THE PROBLEM: Reproduce exactly the lines below, from the first through the one containing "bpy.data.objects.remove(o)", and nothing more.

◇ ◇ ◇ ◇

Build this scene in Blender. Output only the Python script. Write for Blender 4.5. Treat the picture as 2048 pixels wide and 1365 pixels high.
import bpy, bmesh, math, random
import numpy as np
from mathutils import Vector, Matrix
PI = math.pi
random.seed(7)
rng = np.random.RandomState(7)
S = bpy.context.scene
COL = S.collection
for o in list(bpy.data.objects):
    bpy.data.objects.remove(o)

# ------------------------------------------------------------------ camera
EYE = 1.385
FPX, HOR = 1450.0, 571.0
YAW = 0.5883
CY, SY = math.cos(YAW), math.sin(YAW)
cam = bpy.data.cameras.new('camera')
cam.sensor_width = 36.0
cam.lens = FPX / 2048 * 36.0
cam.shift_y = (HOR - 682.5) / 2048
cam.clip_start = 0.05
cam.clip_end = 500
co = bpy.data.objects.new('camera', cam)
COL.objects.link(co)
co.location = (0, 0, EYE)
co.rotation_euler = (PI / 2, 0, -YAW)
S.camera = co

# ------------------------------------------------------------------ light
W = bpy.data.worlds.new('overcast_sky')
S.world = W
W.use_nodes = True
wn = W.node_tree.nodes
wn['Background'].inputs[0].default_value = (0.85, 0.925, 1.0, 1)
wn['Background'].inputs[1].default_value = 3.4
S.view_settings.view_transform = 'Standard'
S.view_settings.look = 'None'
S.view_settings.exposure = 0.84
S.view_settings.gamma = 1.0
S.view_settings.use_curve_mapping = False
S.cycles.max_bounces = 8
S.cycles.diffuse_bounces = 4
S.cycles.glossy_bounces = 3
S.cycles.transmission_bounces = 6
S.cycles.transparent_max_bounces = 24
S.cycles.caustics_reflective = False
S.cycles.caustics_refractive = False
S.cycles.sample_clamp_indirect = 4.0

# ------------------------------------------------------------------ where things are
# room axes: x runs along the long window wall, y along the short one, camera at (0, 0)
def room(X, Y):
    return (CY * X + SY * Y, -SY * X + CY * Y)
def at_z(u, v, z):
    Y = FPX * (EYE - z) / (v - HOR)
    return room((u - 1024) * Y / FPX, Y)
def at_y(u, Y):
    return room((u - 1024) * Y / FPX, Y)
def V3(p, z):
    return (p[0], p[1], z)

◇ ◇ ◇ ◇

WRITTEN SOLUTION:
Build this scene in Blender. Output only the Python script. Write for Blender 4.5. Treat the picture as 2048 pixels wide and 1365 pixels high.
import bpy, bmesh, math, random
import numpy as np
from mathutils import Vector, Matrix
PI = math.pi
random.seed(7)
rng = np.random.RandomState(7)
S = bpy.context.scene
COL = S.collection
for o in list(bpy.data.objects):
    bpy.data.objects.remove(o)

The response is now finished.